Esta taxa vai incidir sobre todo o restante da dívida em cada nova fatura, até que o valor total seja quitado. Daí a explicação porque os juros fazem a dívida virar uma “bola de neve”, aumentando mais e mais a cada mês.
Multa
Além dos juros, os bancos também cobram uma multa de quem não paga a fatura do cartão de crédito em dia. O Código de Defesa do Consumidor (CDC) fixa a cobrança desta multa por atraso em 2% ao mês.
Mas é preciso tomar cuidado: ela não é proporcional aos dias corridos. Assim, se o consumidor atrasar o pagamento em um dia ou em 30 dias, a multa terá o mesmo valor.
Além da multa por atraso, os bancos cobram ainda os juros de mora, com tarifa que não pode ultrapassar 1% ao mês.
No total, os juros de mora e a multa somados aumentam a dívida do cartão de crédito em mais 3% ao mês.
Ou seja, aquele cliente que usou R$ 1.000 vai precisar pagar mais R$ 30 de multa e juros de mora a nova cada fatura, caso não pague a dívida.
O que dizem os bancos
A Federação Brasileira de Bancos (Febraban) já propôs discussões sobre o tema e até divulgou um estudo com o título “Como fazer os juros serem mais baixos no Brasil”.
Neste material, a Febraban lista algumas razões que podem explicar porque as taxas do cartão de crédito são tão altas.
Um dos motivos, segundo os bancos, é que o serviço tem um custo alto de operação e a maioria dos clientes não paga juros, pois mantém o pagamento das faturas em dia.
Para justificar, a Febraban explica ainda que quase um terço (32%) do consumo das famílias é feito com cartão de crédito, o que corresponde a R$ 840 bilhões por ano.
Os bancos alegam também que o comércio se beneficia imensamente do cartão de crédito. Entre outras vantagens, as compras no cartão evitam o custo e o desgaste de ter que lidar com cheques sem fundos.

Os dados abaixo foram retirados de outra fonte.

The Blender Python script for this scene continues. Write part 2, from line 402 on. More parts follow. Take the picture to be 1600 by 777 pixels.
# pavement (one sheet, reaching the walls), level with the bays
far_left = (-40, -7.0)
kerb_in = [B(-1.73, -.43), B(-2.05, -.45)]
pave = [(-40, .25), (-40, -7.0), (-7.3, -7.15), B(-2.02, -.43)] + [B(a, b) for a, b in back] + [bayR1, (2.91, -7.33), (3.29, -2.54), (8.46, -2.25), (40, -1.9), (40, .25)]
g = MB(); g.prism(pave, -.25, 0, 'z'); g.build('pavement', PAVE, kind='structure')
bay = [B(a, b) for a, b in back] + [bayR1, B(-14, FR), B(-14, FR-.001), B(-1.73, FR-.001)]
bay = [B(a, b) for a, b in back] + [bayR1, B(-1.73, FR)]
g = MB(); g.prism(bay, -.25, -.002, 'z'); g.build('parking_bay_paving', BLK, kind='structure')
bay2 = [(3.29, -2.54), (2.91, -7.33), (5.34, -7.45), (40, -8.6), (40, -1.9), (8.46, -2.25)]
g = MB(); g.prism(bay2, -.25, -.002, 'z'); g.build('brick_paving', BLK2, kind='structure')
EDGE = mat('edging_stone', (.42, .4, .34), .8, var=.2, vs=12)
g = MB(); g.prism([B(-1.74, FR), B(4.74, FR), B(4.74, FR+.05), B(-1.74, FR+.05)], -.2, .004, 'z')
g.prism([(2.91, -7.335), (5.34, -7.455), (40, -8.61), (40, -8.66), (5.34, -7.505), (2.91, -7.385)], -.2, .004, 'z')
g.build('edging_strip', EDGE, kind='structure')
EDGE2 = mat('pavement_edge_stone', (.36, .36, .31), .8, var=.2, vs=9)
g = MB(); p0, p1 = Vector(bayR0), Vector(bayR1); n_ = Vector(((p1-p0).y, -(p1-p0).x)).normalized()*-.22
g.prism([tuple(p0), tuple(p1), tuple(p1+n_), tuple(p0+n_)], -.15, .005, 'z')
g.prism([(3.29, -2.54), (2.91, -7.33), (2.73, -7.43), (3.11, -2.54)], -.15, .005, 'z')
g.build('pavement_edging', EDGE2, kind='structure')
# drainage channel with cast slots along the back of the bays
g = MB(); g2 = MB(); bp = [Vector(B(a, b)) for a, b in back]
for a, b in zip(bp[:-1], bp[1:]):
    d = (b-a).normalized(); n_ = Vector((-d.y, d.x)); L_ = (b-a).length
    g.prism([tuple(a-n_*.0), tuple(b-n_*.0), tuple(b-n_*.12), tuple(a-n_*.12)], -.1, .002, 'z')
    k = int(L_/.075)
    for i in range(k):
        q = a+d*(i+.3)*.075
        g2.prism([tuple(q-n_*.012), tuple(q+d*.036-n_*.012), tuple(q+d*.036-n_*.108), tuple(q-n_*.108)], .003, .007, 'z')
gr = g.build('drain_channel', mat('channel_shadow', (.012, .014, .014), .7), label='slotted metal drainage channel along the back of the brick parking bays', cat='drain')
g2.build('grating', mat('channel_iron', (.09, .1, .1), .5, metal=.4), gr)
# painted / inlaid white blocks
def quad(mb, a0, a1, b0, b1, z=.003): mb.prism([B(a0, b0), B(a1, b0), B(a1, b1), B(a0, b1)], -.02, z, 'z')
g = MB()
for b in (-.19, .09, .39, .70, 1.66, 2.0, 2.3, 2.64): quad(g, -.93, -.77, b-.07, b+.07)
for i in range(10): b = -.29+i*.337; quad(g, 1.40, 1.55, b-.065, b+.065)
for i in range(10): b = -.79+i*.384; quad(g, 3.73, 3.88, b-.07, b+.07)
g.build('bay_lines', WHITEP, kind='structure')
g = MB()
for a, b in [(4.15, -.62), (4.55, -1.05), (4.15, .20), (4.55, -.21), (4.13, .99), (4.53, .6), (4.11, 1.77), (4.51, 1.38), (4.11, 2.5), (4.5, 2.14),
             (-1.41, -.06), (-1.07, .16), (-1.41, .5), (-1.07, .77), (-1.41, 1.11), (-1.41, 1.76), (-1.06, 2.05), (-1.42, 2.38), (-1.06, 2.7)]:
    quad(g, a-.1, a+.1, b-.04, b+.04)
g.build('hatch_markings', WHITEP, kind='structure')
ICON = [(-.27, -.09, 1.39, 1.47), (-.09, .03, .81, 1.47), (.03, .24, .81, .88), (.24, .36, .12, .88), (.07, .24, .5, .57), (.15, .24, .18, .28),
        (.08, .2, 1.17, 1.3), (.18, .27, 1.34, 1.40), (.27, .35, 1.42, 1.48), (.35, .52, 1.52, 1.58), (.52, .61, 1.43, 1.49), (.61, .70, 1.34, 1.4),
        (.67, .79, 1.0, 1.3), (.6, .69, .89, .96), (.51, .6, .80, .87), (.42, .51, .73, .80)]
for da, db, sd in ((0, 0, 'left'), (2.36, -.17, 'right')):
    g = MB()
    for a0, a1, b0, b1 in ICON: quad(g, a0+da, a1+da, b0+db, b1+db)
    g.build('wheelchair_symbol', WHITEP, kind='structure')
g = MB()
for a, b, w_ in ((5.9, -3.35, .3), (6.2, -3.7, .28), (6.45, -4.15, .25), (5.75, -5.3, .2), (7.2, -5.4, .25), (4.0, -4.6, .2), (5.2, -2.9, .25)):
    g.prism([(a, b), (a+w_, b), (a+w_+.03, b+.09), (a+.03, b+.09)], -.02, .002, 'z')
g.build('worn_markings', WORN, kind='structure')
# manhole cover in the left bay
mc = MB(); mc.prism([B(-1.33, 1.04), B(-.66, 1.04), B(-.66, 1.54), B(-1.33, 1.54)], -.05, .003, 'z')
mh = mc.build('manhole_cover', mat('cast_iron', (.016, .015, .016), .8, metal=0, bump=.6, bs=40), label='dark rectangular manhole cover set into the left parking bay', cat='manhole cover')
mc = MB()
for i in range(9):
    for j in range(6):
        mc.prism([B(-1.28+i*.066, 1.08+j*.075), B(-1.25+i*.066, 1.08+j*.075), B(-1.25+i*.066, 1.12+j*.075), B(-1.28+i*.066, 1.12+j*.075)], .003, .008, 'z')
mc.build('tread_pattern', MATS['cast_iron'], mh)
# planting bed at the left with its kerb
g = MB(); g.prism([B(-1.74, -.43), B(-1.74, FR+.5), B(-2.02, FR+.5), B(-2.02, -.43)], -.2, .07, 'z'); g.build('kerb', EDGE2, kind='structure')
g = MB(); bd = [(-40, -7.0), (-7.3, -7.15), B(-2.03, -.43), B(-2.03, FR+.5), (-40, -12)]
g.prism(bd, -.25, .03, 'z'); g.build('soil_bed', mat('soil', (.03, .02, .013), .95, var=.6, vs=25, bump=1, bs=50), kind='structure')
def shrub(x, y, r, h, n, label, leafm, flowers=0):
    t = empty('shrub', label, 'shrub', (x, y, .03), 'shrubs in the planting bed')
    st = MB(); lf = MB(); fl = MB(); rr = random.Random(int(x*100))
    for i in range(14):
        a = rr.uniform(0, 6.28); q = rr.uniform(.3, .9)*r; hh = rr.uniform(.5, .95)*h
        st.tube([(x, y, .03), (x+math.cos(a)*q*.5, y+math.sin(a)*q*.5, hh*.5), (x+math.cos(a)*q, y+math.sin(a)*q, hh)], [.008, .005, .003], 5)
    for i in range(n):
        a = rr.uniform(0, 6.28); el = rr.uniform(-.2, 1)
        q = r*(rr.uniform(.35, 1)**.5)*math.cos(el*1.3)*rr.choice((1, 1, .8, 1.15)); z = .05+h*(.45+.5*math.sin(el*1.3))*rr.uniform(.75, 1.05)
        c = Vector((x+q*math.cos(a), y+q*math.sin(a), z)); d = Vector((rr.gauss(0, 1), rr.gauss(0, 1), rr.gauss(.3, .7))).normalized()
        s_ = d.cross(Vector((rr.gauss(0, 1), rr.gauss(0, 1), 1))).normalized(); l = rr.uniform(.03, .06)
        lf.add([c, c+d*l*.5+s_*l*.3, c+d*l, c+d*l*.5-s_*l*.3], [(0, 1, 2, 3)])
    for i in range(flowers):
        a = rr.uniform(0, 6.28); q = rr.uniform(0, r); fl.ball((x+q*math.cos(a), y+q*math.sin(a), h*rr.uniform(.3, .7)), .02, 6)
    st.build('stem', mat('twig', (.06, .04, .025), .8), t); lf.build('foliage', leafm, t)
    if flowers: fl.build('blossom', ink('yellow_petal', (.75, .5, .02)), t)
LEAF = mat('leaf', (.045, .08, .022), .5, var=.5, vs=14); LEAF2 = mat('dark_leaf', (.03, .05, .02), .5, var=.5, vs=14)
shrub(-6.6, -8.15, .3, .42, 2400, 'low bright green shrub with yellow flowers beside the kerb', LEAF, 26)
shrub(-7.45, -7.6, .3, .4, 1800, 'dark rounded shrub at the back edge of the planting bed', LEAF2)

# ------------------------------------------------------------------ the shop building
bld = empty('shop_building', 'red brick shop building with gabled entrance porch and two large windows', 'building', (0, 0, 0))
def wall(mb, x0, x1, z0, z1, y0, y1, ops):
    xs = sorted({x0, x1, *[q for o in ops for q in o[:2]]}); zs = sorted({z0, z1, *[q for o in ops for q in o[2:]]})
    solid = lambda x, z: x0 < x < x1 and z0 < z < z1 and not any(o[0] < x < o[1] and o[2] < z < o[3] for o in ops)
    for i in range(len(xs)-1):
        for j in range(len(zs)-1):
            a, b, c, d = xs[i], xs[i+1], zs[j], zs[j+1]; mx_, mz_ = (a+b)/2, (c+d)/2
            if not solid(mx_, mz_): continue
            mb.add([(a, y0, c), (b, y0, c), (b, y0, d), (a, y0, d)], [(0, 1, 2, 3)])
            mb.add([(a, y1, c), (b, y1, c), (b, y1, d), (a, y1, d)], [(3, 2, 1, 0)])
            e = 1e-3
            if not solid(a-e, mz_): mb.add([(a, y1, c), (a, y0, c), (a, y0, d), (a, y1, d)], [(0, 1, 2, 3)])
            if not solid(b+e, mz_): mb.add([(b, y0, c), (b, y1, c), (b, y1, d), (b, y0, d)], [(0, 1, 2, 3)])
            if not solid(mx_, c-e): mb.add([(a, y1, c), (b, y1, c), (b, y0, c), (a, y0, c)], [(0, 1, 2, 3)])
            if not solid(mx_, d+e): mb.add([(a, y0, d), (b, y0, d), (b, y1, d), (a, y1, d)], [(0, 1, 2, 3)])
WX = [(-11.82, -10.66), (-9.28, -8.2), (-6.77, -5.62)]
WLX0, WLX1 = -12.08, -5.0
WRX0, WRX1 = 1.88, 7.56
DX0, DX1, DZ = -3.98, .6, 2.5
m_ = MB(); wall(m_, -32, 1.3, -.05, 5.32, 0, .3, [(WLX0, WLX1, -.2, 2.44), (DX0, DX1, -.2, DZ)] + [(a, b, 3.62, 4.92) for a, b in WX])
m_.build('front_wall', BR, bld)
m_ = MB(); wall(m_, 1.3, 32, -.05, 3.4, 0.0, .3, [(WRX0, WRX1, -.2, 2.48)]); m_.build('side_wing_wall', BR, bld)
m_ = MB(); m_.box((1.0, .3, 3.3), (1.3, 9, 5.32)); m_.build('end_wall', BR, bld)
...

“Temos de encontrar mecanismos que ataquem as causas. E uma das causas relevantes para o juro do rotativo ser alto é o chamado parcelamento sem juros no cartão. A gente precisa discutir esse ponto”, disse o presidente da Febraban, Isaac Sidney, em um evento neste mês.
Economista rebate bancos
A explicação dos bancos não convence a economista e professora de MBAs da Fundação Getúlio Vargas (FGV), Carla Beni.
“O rotativo do cartão de crédito está ligado à conta corrente da pessoa e ao gasto médio que ela tem, ou seja, o limite do cartão é dado pelo banco. Sendo assim, cobrar mais de 400% ao ano para que a pessoa possa dividir as compras, ou seja, usar o rotativo do cartão é algo inexplicável. Não há nada, nenhum modelo matemático, nenhum modelo econômico que justifique como que você pode cobrar essa taxa mesmo com uma Selic elevadíssima de 13,75% ao ano”, afirma.

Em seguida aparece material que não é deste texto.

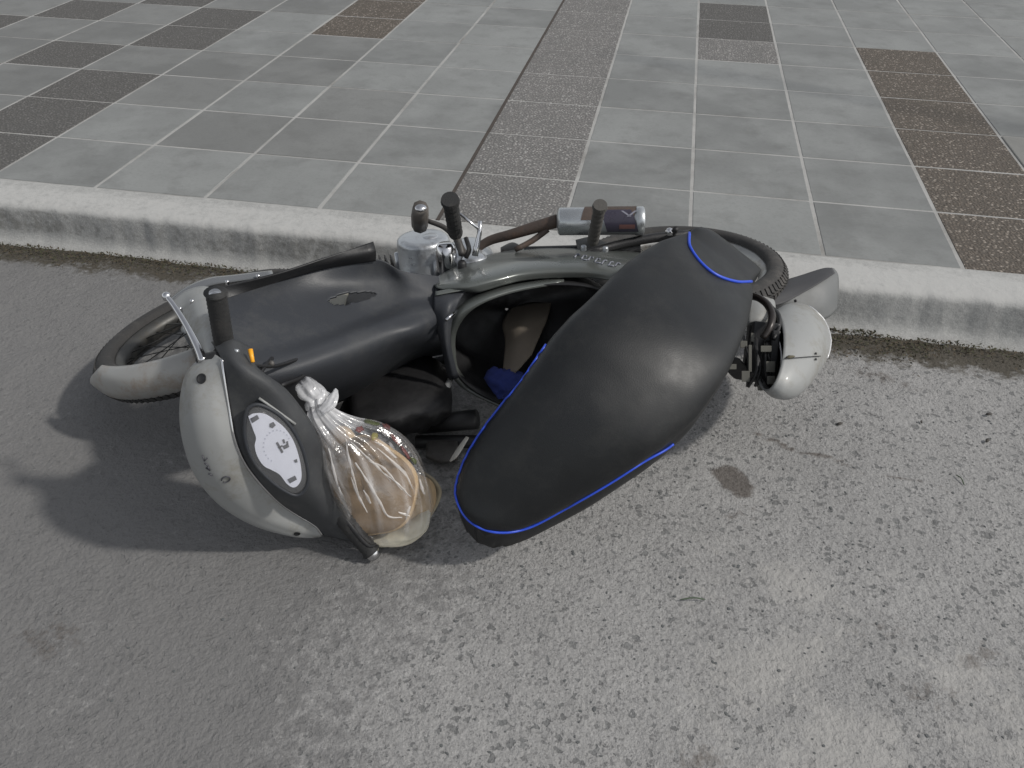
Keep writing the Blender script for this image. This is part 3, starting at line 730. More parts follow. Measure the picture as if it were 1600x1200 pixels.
# lettering on the side panel
bvB = BVHTree.FromPolygons([tuple(v) for v in sheet_vf(body_rows, 8, 6)[0]], sheet_vf(body_rows, 8, 6)[1])
M_DEC = mat('decal_white', (.26, .27, .31), .4)
for k in range(7):
    x = 898+k*10.5; y = 399+k*2.4; a_1 = random.uniform(-1, 2)
    stroke(bvB, [(x, y+5+a_1), (x+4, y+a_1*.5), (x+8, y+1)], .0021, M_DEC, body)
    if k % 2: stroke(bvB, [(x+2, y+6), (x+9, y+7)], .0018, M_DEC, body)

# engine group beside the kerb
ec = B(664, 405, .10)
lathe('magneto_cover', ec, BR, [(0, .064), (.05, .064), (.061, .062), (.067, .057), (.069, .050), (.069, -.03), (.072, -.034), (.072, -.05)], M_ALU, bike, n=48)
lathe('cover_cap', ec+BR*.0645+Vector((.02, .0, 0)), BR, [(0, .004), (.018, .004), (.022, 0)], M_ALU, bike, n=24)
lathe('oil_filter_cover', B(697, 398, .16), BR, [(0, .03), (.016, .03), (.024, .022), (.026, 0), (.026, -.04)], M_CHR, bike, n=28)
e_ = Acc()
for k in range(3):
    a = k*2.1+.4; e1 = BR.orthogonal().normalized(); e2 = BR.cross(e1)
    V_, F_ = tube_vf([ec+(e1*math.cos(a)+e2*math.sin(a))*.073-BR*.05, ec+(e1*math.cos(a)+e2*math.sin(a))*.073+BR*.02], .007, 10); e_.add(V_, F_)
e_.build('cover_bolts', M_ALU, bike, kind='stuff')
loft('crankcase', [(700, 398, 706, 430, .27, .03, .12), (716, 384, 722, 432, .28, .035, .12), (738, 380, 744, 430, .28, .035, .12), (756, 388, 758, 424, .27, .025, .12), (766, 398, 768, 415, .26, .015, .1)], M_ALU, bike, ex=.7)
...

Segundo a professora, o número de pessoas com dívidas em atraso no cartão de crédito é alto porque a dívida fica quase impagável com a incidência de tantos juros. “Ele (o cartão) é o próprio combustível da inadimplência”.
A professora diz ainda que esta é uma das modalidades mais fáceis para o banco ganhar dinheiro, pois o cliente usa o cartão e quando abre a fatura, a própria instituição financeira já oferece a opção para ele pagar somente o valor mínimo e deixar o restante da dívida para depois, com juros.
“Tem que se negociar uma forma em que os bancos não só reduzam drasticamente a taxa do cartão, mas também diminuam o limite fornecido às pessoas para que elas não entrem nesse espiral de endividamento.
A fatura também precisa de alterações, segundo a economista da FGV.
“Outra questão muito relevante é a forma que o banco apresenta a fatura para o cliente. Ela precisa ser redesenhada de uma maneira em que ele não seja induzido a fazer o pagamento da fatura mínima”, conclui.